The India-U.S. relationship is evolving against the backdrop of growing global disorder. A recalcitrant Russia, a resurgent China and a fragile and vulnerable Afghanistan pose challenges to both India and the United States. Additionally a series of ‘black swan’ events – from the dramatic and brutal rise of Islamic State, to the precipitous fall in oil prices, and the inability to curtail the Ebola outbreak – revealed how ill prepared nations, including India and the United States, are to deal with them.

With the upheaval wrought by state and non-state actors to its west and inter-state tensions to its east, India sits at the epicenter of the unfolding geopolitical uncertainty; New Delhi might have no choice but to help manage the chaos and restore order regionally and globally for its own interest. There is growing recognition in the Modi government that the United States is probably the best partner to address these challenges and help India’s rise despite the differences that persist between the two countries and the questions about reliability.

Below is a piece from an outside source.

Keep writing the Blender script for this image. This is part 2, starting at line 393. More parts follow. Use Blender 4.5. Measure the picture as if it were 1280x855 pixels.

The Obama administration, on its part, has repeatedly stated that even if India and the United States will not always be on the same page, India’s rise is in U.S. interest not least because a strong, prosperous, inclusive India could help manage global and regional disorder.

Even before the second summit, a spate of high-level visits and consultations on trade disputes, intellectual property rights, defense cooperation, civil nuclear cooperation, clean energy and climate change, and infrastructure investment indicated the serious efforts that have been ongoing to clear the backlog of hurdles and pave the way for enhanced cooperation in the future. However, given the sheer complexity of some of these issues, coupled with the lack of trust between the two bureaucracies and the entrenched interests on both sides, it is unlikely that all of them will be resolved by the summit.

Nonetheless, it would be crucial for President Obama and Prime Minister Modi to ensure that despite this the relationship continues to deepen and widen.

This briefing book analyses some crucial geopolitical and geoeconomic issues that directly affect India and the U.S., as well as their relationship with each other. Additional memos examine the progress made in implementing elements in the joint declaration and focus on a range of issues on which India and the U.S. are or need to be cooperating, including in the foreign, security, economic, energy, urban and social policy realms.

However, a successful summit is only as good as the ability to deliver on the promises made. Here, both Prime Minister Modi and President Obama face challenges in their ability to deliver on potential summit commitments.